Every line from the first one to the line containing "cy.sample_clamp_indirect = 4.0" should be echoed exactly; leave out the rest.

----

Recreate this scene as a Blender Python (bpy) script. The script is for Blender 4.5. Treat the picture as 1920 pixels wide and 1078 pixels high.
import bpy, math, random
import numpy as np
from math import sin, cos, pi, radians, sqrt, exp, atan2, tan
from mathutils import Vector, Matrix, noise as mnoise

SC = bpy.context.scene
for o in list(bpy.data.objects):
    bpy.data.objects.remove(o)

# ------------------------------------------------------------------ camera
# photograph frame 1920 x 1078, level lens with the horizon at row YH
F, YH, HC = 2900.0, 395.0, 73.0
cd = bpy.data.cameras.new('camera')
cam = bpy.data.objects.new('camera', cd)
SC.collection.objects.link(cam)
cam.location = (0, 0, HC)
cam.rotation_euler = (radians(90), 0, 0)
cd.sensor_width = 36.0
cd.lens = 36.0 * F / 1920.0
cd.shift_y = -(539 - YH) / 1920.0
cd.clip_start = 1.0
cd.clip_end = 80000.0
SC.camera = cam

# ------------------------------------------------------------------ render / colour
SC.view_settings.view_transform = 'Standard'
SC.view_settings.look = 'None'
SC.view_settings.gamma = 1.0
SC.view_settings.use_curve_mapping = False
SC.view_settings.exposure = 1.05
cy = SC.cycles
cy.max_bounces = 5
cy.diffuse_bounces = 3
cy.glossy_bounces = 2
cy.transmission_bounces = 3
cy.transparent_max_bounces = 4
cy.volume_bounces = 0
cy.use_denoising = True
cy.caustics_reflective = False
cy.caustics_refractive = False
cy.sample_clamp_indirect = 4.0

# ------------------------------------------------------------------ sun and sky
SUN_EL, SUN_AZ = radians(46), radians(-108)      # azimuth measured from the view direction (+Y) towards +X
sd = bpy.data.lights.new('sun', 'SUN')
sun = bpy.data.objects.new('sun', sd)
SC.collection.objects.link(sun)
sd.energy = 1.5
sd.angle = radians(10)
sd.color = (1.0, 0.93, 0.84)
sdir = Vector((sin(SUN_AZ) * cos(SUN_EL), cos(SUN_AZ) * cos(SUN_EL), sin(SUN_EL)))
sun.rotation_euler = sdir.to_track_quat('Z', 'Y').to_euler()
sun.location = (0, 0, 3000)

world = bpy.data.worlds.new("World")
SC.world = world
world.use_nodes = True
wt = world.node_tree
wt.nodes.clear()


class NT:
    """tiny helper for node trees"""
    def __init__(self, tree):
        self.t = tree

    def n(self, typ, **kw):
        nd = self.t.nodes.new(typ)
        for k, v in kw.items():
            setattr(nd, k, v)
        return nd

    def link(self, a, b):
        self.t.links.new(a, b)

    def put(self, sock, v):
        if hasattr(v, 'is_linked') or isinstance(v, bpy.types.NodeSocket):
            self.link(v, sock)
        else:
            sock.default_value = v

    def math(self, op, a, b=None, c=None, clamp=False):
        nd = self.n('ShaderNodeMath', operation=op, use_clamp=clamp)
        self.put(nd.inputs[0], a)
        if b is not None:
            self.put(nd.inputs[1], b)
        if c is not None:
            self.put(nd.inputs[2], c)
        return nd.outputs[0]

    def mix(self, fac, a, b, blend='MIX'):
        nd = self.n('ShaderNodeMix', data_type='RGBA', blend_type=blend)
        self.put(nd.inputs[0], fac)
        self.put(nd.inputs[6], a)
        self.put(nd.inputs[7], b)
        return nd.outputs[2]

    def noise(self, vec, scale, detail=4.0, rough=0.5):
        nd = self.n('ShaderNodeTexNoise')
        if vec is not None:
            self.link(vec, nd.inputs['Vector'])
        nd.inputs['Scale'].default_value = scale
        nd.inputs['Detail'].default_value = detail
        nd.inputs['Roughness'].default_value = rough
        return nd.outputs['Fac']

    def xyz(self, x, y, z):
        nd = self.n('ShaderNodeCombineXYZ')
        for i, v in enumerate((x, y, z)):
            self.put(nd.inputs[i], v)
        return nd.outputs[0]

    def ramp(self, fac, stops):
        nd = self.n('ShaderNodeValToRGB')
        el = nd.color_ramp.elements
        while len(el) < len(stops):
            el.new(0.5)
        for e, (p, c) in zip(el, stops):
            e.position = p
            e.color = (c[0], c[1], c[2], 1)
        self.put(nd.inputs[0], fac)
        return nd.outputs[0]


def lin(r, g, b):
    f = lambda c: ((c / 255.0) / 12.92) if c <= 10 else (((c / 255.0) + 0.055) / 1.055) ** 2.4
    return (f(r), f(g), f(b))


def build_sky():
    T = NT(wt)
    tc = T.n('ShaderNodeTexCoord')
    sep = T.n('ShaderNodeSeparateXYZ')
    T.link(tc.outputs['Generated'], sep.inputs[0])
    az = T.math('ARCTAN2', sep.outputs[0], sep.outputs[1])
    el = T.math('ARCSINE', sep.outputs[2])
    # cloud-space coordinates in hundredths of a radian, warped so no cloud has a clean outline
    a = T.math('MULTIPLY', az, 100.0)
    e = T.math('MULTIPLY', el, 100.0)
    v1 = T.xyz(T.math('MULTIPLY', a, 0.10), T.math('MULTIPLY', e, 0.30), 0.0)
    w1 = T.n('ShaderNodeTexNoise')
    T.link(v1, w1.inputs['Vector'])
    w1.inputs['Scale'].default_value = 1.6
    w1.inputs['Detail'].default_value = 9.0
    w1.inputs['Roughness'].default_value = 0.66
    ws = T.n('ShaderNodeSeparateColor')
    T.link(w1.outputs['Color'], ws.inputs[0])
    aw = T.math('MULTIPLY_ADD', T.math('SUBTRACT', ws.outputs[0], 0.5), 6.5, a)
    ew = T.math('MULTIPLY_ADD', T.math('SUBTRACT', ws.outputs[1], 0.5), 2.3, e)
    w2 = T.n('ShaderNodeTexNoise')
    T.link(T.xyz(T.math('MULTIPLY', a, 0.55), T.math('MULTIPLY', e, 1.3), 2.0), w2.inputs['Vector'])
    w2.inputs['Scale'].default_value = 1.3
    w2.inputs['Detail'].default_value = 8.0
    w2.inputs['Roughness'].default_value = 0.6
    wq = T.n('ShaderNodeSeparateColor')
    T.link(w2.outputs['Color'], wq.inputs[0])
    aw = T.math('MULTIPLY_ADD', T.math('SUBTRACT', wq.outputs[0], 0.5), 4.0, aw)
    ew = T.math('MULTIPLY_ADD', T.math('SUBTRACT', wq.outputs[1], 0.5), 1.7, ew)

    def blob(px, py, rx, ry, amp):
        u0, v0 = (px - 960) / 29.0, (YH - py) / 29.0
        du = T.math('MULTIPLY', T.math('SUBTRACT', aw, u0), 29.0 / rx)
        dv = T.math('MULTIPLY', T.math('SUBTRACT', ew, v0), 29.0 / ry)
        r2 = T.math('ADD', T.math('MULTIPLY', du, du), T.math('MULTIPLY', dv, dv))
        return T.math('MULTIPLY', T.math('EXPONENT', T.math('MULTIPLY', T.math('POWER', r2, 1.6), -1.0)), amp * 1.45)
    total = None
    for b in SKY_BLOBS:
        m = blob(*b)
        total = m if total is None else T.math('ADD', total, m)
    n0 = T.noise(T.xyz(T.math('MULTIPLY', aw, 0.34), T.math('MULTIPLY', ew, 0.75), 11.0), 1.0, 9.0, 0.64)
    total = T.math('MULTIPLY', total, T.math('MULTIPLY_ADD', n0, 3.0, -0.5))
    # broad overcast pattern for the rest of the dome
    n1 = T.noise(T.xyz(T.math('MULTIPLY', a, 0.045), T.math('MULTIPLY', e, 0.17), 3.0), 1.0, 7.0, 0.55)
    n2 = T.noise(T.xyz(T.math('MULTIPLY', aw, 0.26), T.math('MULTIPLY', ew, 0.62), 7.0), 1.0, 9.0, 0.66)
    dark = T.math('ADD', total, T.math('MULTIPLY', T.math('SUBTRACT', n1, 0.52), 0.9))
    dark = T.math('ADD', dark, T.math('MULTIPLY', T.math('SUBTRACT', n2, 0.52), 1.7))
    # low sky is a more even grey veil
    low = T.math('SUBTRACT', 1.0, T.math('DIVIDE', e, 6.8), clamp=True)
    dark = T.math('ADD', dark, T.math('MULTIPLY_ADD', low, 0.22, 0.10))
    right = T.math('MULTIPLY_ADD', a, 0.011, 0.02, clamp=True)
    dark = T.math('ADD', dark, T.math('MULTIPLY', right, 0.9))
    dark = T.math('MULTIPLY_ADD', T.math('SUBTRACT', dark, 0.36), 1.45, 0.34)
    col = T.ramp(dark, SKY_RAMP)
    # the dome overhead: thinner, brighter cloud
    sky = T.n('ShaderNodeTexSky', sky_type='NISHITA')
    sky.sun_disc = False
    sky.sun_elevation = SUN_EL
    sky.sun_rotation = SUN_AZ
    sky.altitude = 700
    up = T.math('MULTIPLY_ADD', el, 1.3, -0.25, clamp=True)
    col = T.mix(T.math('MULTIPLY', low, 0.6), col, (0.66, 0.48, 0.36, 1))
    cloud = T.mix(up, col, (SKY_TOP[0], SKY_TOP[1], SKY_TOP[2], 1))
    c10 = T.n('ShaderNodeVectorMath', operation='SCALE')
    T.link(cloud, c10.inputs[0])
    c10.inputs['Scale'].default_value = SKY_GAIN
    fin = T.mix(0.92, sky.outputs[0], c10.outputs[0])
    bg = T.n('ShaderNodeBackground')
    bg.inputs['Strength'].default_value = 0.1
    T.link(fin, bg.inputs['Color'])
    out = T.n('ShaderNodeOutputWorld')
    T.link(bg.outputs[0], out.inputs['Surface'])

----

SOLUTION FOR THIS EXERCISE>
Recreate this scene as a Blender Python (bpy) script. The script is for Blender 4.5. Treat the picture as 1920 pixels wide and 1078 pixels high.
import bpy, math, random
import numpy as np
from math import sin, cos, pi, radians, sqrt, exp, atan2, tan
from mathutils import Vector, Matrix, noise as mnoise

SC = bpy.context.scene
for o in list(bpy.data.objects):
    bpy.data.objects.remove(o)

# ------------------------------------------------------------------ camera
# photograph frame 1920 x 1078, level lens with the horizon at row YH
F, YH, HC = 2900.0, 395.0, 73.0
cd = bpy.data.cameras.new('camera')
cam = bpy.data.objects.new('camera', cd)
SC.collection.objects.link(cam)
cam.location = (0, 0, HC)
cam.rotation_euler = (radians(90), 0, 0)
cd.sensor_width = 36.0
cd.lens = 36.0 * F / 1920.0
cd.shift_y = -(539 - YH) / 1920.0
cd.clip_start = 1.0
cd.clip_end = 80000.0
SC.camera = cam

# ------------------------------------------------------------------ render / colour
SC.view_settings.view_transform = 'Standard'
SC.view_settings.look = 'None'
SC.view_settings.gamma = 1.0
SC.view_settings.use_curve_mapping = False
SC.view_settings.exposure = 1.05
cy = SC.cycles
cy.max_bounces = 5
cy.diffuse_bounces = 3
cy.glossy_bounces = 2
cy.transmission_bounces = 3
cy.transparent_max_bounces = 4
cy.volume_bounces = 0
cy.use_denoising = True
cy.caustics_reflective = False
cy.caustics_refractive = False
cy.sample_clamp_indirect = 4.0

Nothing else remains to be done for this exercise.